WHAT THE EXERCISE ASKS:
Please write out the complete listing that follows, exactly as it reads.

SUPPLIED MATERIAL:
§

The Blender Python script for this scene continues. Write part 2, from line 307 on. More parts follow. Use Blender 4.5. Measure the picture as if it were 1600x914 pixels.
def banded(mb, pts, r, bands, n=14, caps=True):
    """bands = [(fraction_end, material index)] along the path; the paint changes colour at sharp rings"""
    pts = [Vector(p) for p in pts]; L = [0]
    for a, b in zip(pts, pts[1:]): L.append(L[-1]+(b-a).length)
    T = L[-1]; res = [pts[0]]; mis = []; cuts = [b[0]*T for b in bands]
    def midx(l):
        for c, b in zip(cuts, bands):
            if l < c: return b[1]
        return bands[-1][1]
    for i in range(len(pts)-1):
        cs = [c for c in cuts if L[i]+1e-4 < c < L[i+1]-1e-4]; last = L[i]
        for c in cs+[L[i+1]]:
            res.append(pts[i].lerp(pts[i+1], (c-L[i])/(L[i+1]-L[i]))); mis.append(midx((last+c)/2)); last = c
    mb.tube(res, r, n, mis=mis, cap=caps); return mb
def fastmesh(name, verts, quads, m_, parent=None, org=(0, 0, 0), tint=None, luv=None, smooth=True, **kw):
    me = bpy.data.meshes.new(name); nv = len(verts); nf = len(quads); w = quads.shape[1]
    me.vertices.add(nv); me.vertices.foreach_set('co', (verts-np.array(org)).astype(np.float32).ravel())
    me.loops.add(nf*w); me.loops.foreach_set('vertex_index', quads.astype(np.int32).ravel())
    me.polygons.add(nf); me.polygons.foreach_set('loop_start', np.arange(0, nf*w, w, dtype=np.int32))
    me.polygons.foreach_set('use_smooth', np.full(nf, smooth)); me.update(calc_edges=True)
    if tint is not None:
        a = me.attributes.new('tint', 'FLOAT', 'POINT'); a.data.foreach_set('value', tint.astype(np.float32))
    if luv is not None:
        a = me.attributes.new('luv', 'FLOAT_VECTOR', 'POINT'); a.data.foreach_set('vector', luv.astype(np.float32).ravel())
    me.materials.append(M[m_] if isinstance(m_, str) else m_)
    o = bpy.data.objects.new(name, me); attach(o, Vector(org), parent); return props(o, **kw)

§

RESPONSE:
The Blender Python script for this scene continues. Write part 2, from line 307 on. More parts follow. Use Blender 4.5. Measure the picture as if it were 1600x914 pixels.
def banded(mb, pts, r, bands, n=14, caps=True):
    """bands = [(fraction_end, material index)] along the path; the paint changes colour at sharp rings"""
    pts = [Vector(p) for p in pts]; L = [0]
    for a, b in zip(pts, pts[1:]): L.append(L[-1]+(b-a).length)
    T = L[-1]; res = [pts[0]]; mis = []; cuts = [b[0]*T for b in bands]
    def midx(l):
        for c, b in zip(cuts, bands):
            if l < c: return b[1]
        return bands[-1][1]
    for i in range(len(pts)-1):
        cs = [c for c in cuts if L[i]+1e-4 < c < L[i+1]-1e-4]; last = L[i]
        for c in cs+[L[i+1]]:
            res.append(pts[i].lerp(pts[i+1], (c-L[i])/(L[i+1]-L[i]))); mis.append(midx((last+c)/2)); last = c
    mb.tube(res, r, n, mis=mis, cap=caps); return mb
def fastmesh(name, verts, quads, m_, parent=None, org=(0, 0, 0), tint=None, luv=None, smooth=True, **kw):
    me = bpy.data.meshes.new(name); nv = len(verts); nf = len(quads); w = quads.shape[1]
    me.vertices.add(nv); me.vertices.foreach_set('co', (verts-np.array(org)).astype(np.float32).ravel())
    me.loops.add(nf*w); me.loops.foreach_set('vertex_index', quads.astype(np.int32).ravel())
    me.polygons.add(nf); me.polygons.foreach_set('loop_start', np.arange(0, nf*w, w, dtype=np.int32))
    me.polygons.foreach_set('use_smooth', np.full(nf, smooth)); me.update(calc_edges=True)
    if tint is not None:
        a = me.attributes.new('tint', 'FLOAT', 'POINT'); a.data.foreach_set('value', tint.astype(np.float32))
    if luv is not None:
        a = me.attributes.new('luv', 'FLOAT_VECTOR', 'POINT'); a.data.foreach_set('vector', luv.astype(np.float32).ravel())
    me.materials.append(M[m_] if isinstance(m_, str) else m_)
    o = bpy.data.objects.new(name, me); attach(o, Vector(org), parent); return props(o, **kw)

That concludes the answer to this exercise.